* _What to work on_: Will you return, word for word, only the lines from the top of the data below down to and including the one with "scene = bpy.context.scene"?
[START Source data]
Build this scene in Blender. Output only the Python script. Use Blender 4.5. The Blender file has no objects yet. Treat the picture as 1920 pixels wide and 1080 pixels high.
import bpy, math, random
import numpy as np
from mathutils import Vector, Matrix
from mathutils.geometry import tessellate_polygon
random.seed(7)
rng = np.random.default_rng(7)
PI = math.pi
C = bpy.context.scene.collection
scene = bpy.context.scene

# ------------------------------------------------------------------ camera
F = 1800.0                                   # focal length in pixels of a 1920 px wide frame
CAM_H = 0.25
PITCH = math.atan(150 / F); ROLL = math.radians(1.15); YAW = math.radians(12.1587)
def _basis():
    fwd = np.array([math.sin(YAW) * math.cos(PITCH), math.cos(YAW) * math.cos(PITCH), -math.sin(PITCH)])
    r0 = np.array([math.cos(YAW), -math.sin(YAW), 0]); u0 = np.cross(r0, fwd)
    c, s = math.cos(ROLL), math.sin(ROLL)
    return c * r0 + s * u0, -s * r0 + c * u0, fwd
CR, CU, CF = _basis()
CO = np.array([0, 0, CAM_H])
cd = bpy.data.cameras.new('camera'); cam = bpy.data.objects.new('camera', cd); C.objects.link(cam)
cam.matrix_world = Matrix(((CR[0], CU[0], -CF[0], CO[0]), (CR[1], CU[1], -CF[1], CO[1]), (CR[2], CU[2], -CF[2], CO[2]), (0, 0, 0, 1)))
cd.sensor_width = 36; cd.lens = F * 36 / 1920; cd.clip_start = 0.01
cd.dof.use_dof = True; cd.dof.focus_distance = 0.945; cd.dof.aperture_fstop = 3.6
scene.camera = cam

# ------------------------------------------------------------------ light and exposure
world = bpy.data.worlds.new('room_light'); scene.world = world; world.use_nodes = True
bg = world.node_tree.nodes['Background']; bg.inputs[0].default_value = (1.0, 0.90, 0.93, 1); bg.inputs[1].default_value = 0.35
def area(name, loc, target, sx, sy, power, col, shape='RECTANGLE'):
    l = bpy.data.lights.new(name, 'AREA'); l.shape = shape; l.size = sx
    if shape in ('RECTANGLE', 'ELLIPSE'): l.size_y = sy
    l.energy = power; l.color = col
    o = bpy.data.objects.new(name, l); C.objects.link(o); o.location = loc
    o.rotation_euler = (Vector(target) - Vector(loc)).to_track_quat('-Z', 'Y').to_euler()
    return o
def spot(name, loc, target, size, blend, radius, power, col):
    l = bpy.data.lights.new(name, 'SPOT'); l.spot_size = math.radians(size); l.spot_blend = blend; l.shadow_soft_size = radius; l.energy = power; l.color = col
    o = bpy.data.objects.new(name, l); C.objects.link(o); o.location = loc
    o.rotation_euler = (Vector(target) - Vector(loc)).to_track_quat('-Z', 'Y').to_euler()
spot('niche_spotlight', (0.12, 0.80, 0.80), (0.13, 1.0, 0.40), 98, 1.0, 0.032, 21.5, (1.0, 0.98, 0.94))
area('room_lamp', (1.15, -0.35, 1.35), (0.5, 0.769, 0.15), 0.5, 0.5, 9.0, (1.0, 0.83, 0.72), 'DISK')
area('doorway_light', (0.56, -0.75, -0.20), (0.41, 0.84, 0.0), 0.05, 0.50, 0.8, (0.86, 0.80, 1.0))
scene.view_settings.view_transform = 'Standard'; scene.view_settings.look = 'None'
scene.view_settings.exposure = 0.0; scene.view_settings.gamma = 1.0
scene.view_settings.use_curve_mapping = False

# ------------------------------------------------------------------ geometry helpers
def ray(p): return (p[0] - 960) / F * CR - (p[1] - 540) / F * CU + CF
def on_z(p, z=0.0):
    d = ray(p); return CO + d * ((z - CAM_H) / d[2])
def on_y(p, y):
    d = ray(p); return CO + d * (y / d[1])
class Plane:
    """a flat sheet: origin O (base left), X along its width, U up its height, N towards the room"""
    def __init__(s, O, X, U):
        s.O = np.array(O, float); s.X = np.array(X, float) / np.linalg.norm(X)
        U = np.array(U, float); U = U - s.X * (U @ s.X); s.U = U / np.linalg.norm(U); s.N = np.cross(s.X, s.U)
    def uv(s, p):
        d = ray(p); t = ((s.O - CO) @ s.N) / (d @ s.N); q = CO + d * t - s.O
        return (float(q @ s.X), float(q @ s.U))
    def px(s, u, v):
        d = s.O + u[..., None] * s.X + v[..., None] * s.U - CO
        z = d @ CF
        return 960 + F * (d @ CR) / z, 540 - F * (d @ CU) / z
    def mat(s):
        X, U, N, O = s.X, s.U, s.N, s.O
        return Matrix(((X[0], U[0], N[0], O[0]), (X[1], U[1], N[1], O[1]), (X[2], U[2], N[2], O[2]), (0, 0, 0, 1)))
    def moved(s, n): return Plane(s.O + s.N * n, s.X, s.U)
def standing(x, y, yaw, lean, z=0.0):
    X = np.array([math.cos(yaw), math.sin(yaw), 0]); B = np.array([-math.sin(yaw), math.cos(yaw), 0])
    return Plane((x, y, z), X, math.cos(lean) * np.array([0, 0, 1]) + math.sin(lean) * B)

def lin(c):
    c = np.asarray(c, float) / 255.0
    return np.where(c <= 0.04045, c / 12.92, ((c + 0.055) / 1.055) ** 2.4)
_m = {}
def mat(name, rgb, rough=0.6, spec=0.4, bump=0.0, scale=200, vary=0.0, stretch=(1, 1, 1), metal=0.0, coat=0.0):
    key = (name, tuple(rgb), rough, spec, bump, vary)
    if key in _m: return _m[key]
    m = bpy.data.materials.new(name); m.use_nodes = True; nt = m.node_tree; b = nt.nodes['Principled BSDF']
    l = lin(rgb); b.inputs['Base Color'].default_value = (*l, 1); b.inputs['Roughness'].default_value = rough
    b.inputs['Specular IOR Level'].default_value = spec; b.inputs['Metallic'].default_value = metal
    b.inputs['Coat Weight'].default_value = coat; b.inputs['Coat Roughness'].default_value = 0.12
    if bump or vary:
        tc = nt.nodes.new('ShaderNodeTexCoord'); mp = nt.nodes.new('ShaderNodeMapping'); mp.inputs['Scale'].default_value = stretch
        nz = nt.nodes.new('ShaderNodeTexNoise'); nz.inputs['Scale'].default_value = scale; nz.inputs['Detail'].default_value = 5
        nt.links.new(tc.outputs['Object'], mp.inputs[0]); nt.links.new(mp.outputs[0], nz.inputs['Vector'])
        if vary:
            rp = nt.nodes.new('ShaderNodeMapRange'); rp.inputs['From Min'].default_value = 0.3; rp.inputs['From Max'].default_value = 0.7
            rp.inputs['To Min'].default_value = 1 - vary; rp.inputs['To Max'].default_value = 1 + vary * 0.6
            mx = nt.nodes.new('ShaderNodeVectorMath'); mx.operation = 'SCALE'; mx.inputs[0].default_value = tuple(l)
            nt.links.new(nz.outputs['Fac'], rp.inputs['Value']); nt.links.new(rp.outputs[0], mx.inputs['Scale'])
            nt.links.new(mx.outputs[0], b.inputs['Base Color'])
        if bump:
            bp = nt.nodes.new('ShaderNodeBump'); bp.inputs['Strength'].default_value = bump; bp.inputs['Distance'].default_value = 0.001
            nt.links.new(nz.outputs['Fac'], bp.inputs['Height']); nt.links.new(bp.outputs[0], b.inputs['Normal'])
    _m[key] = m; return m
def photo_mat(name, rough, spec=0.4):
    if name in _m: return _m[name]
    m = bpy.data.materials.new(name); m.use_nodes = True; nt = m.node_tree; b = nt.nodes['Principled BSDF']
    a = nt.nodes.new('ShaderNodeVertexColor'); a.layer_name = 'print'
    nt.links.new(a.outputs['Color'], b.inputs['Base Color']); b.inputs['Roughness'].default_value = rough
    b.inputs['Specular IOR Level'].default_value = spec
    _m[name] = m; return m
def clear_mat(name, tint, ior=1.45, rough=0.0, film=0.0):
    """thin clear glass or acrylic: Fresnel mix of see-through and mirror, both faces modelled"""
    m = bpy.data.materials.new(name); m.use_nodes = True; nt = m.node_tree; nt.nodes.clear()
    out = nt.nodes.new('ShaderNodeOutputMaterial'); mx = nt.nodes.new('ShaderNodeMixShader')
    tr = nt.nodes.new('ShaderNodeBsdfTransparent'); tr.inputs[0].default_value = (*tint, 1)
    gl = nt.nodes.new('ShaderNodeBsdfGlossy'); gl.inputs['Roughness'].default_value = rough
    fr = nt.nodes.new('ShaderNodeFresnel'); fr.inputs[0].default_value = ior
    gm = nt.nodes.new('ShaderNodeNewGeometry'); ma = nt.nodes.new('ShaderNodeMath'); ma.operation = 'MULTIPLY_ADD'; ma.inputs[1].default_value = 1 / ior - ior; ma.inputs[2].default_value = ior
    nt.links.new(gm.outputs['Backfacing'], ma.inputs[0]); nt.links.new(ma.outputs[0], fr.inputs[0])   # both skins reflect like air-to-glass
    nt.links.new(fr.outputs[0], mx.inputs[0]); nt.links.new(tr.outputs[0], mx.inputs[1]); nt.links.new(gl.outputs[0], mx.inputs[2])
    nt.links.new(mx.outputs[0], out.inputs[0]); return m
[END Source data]
* _Solution to this problem_:
Build this scene in Blender. Output only the Python script. Use Blender 4.5. The Blender file has no objects yet. Treat the picture as 1920 pixels wide and 1080 pixels high.
import bpy, math, random
import numpy as np
from mathutils import Vector, Matrix
from mathutils.geometry import tessellate_polygon
random.seed(7)
rng = np.random.default_rng(7)
PI = math.pi
C = bpy.context.scene.collection
scene = bpy.context.scene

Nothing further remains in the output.